From Wikipedia: http://en.wikipedia.org/wiki/List_of_religious_populations

This is a list of religious populations by proportion and population. Estimates made by reliable sources differ. The CIA's World Factbook gives the population as 7,021,836,029 (July 2012 est.) and the distribution of religions as Christian 31.59% (of which Roman Catholic 18.85%, Protestant 8.15%, Orthodox 4.96%, Anglican 1.26%), Muslim 23.2%, Hindu 15.0%, Buddhist 7.1%, Sikh 0.35%, Jewish 0.2%, Bahá'í 0.11%, other religions 10.95%, non-religious 9.66%, atheists 2.01%. (2010 est.).

The difference between Christians (31%) and Jews (0.2%) is evangelism: it's part of Christian culture and against Jewish tradition.

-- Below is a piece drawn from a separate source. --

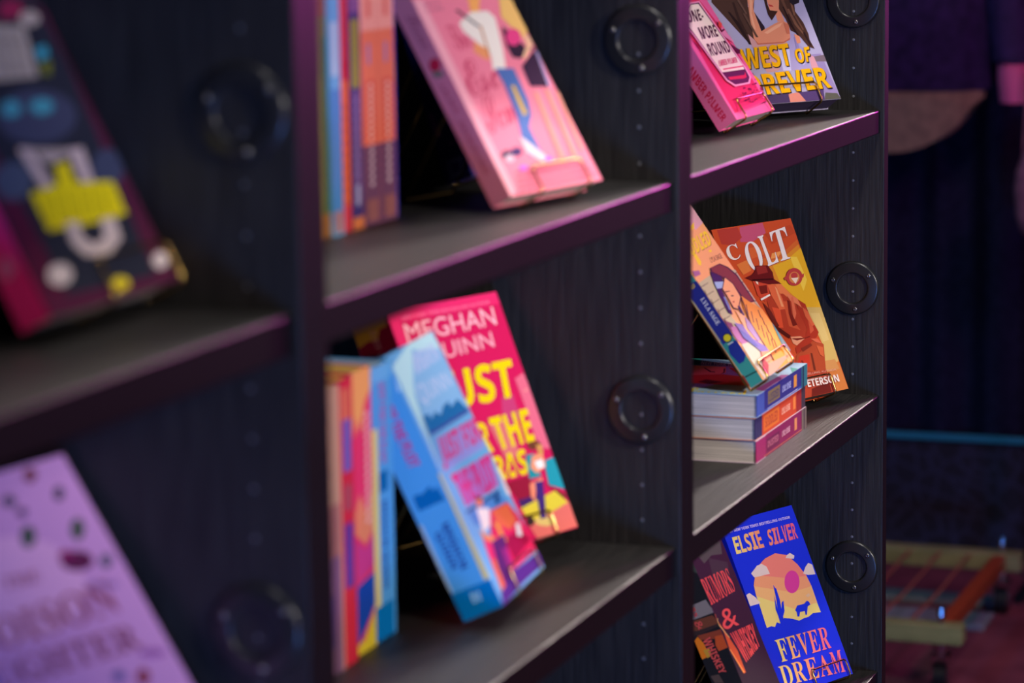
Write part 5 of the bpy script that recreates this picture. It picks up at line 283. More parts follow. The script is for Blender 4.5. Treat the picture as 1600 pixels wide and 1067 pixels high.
'rumors':{'loc': [1.9694, 0.05, 0.5892], 'yaw': 0.0802, 'lean': 0.3886, 'size': [0.1344, 0.226, 0.0306], 'base': (38, 34, 35), 'spine': (36, 34, 34), 'cover': [['p', (70, 80, 66), [(22.8, 222.8), (128.4, 212.8), (115.4, 200.1), (73.8, 208.7), (37.8, 208.3)]], ['p', (52, 54, 50), [(60.1, 209.0), (123.2, 188.6), (94.2, 157.9), (42.8, 180.6)]], ['p', (206, 90, 36), [(1.4, 153.5), (3.5, 151.5), (11.7, 139.8), (18.6, 129.2), (29.4, 111.6), (27.4, 87.4), (18.6, 88.3), (4.1, 121.6), (8.1, 137.9)]], ['p', (130, 62, 40), [(-7.3, 161.6), (5.5, 159.6), (2.2, 153.3), (-1.2, 149.8), (-23.3, 153.0)]], ['p', (214, 190, 110), [(4.1, 154.9), (5.8, 154.5), (0.8, 150.0), (20.8, 128.6), (18.2, 129.0), (-1.8, 150.0)]], ['p', (240, 150, 70), [(2.3, 120.7), (6.7, 119.4), (22.9, 88.6), (17.5, 89.5)]], ['t', (226, 84, 74), 'r', 'RUMORS', [(2.5, 169.5), (109.9, 158.3), (112.1, 184.7), (-2.9, 200.3)]], ['t', (226, 84, 74), 'c', '&', [(9.8, 139.6), (73.6, 128.8), (78.5, 149.8), (19.7, 158.8)]], ['t', (226, 84, 74), 'b', 'WHISKEY', [(40.0, 93.6), (117.7, 92.2), (120.8, 117.9), (26.6, 132.2)]]], 'spineart': [['p', (72, 78, 66), [(30.9, 222.2), (47.2, 224.0), (39.4, 205.4), (29.4, 207.4), (26.4, 211.5)]], ['p', (140, 126, 116), [(10.6, 177.1), (28.1, 178.0), (29.6, 170.5), (32.6, 162.6), (4.3, 162.1)]], ['p', (120, 66, 44), [(5.2, 161.2), (28.4, 160.4), (31.2, 153.6), (30.2, 149.6), (13.4, 148.9), (7.2, 150.0), (2.6, 151.2)]], ['p', (60, 44, 40), [(1.9, 151.3), (7.2, 150.0), (30.8, 150.2), (29.6, 147.3), (5.2, 145.2), (1.1, 145.9)]], ['p', (150, 66, 42), [(5.2, 145.2), (34.6, 143.4), (34.4, 135.9), (21.3, 136.1), (6.6, 139.7)]], ['p', (206, 84, 40), [(22.3, 138.6), (34.9, 137.2), (35.1, 127.0), (32.9, 123.4), (20.1, 122.7), (19.3, 129.5)]], ['p', (240, 126, 30), [(-2.2, 139.8), (4.8, 144.3), (8.1, 136.3), (9.6, 121.2), (-1.6, 119.9)]], ['p', (206, 150, 50), [(5.0, 128.6), (11.8, 129.2), (11.2, 120.7), (5.7, 119.7)]], ['p', (90, 70, 60), [(1.5, 100.8), (10.7, 99.8), (12.2, 89.4), (3.2, 92.4)]], ['t', (226, 84, 74), 'b', 'WHISKEY', [(8.0, 139.2), (11.5, 99.2), (19.5, 99.7), (17.4, 140.0)]], ['t', (226, 84, 74), 'c', '&', [(6.2, 159.1), (9.1, 149.7), (16.0, 151.3), (13.9, 160.7)]], ['t', (226, 84, 74), 'b', 'RS', [(10.8, 174.0), (10.2, 164.2), (13.5, 164.6), (14.2, 174.6)]]]},
'navy':{'loc': [1.472, 0.176, 1.2448], 'yaw': -0.08, 'lean': 0.3, 'size': [0.096, 0.205, 0.026], 'base': (38, 30, 92), 'spine': (40, 34, 96), 'cover': [['p', (70, 30, 90), [(-8.7, 54.7), (-10.4, 53.0), (-13.1, 51.5), (-16.7, 50.4), (-20.9, 49.6), (-25.4, 49.3), (-29.9, 49.4), (-34.1, 50.0), (-37.7, 51.0), (-40.5, 52.4), (-42.3, 54.0), (-43.0, 55.7), (-42.4, 57.4), (-40.8, 59.1), (-38.1, 60.6), (-34.5, 61.7), (-30.4, 62.5), (-25.9, 62.8), (-21.4, 62.7), (-17.1, 62.1), (-13.5, 61.1), (-10.6, 59.8), (-8.8, 58.2), (-8.1, 56.4)]], ['p', (60, 40, 110), [(7.1, 71.0), (5.5, 69.3), (2.9, 67.8), (-0.3, 66.6), (-4.1, 65.8), (-8.0, 65.4), (-12.0, 65.5), (-15.6, 66.0), (-18.7, 66.9), (-21.0, 68.2), (-22.4, 69.8), (-22.8, 71.5), (-22.2, 73.3), (-20.6, 75.0), (-18.1, 76.5), (-14.9, 77.7), (-11.2, 78.5), (-7.3, 78.9), (-3.3, 78.9), (0.4, 78.4), (3.5, 77.4), (5.8, 76.1), (7.3, 74.6), (7.7, 72.8)]], ['p', (50, 50, 120), [(14.5, -1.7), (12.8, -3.3), (10.0, -4.7), (6.3, -5.8), (2.1, -6.5), (-2.5, -6.7), (-7.1, -6.5), (-11.4, -5.8), (-15.0, -4.7), (-17.9, -3.3), (-19.7, -1.7), (-20.3, 0.1), (-19.8, 1.8), (-18.1, 3.5), (-15.4, 4.9), (-11.8, 6.0), (-7.6, 6.7), (-3.0, 6.9), (1.6, 6.7), (5.9, 6.1), (9.6, 5.0), (12.5, 3.6), (14.4, 1.9), (15.1, 0.1)]]], 'spineart': [['t', (150, 70, 150), 'b', 'NIGHT', [(2.0, 62.0), (3.5, 40.4), (9.7, 41.0), (7.5, 62.2)]], ['p', (110, 110, 170), [(7.1, 19.3), (21.9, 19.8), (19.4, 6.4), (5.7, 3.1)]], ['p', (50, 40, 110), [(9.0, 16.9), (19.0, 17.1), (17.5, 8.7), (8.8, 6.4)]], ['p', (100, 60, 130), [(19.4, 32.3), (19.1, 31.8), (18.6, 31.3), (18.0, 31.0), (17.3, 30.9), (16.5, 30.8), (15.7, 31.0), (14.9, 31.3), (14.2, 31.7), (13.7, 32.2), (13.4, 32.8), (13.3, 33.4), (13.3, 34.0), (13.6, 34.5), (14.1, 35.0), (14.7, 35.3), (15.5, 35.4), (16.3, 35.5), (17.1, 35.3), (17.9, 35.0), (18.5, 34.6), (19.0, 34.1), (19.4, 33.5), (19.5, 32.9)]]]}}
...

Evangelism, outreach, spreading the good word, marketing, enrolling, recruiting works faster than simple word-of-mouth or generational breeding (having big families with lots of little sudoers running around). Evangelism also compounds (exponential growth as newbies in turn evangelize).

This is just a social hack. We can do it. We can make the new Sudoer's journey easier to understand, our rites of passage crisper, and draft a communications plan to attract those who should become Sudoers. 

Do we have a sense of whom to recruit? Can we sketch our idea of those people well enough to find them?

Do we have confidence that our rites, rituals, and passages serve, among other purposes, as sufficient to effectively indoctrinate and socialize candidates into full sudoers?

Before we do much more than host a table at First Fridays, we might want to consider who we want to join our party and how we might do better at onboarding newbies.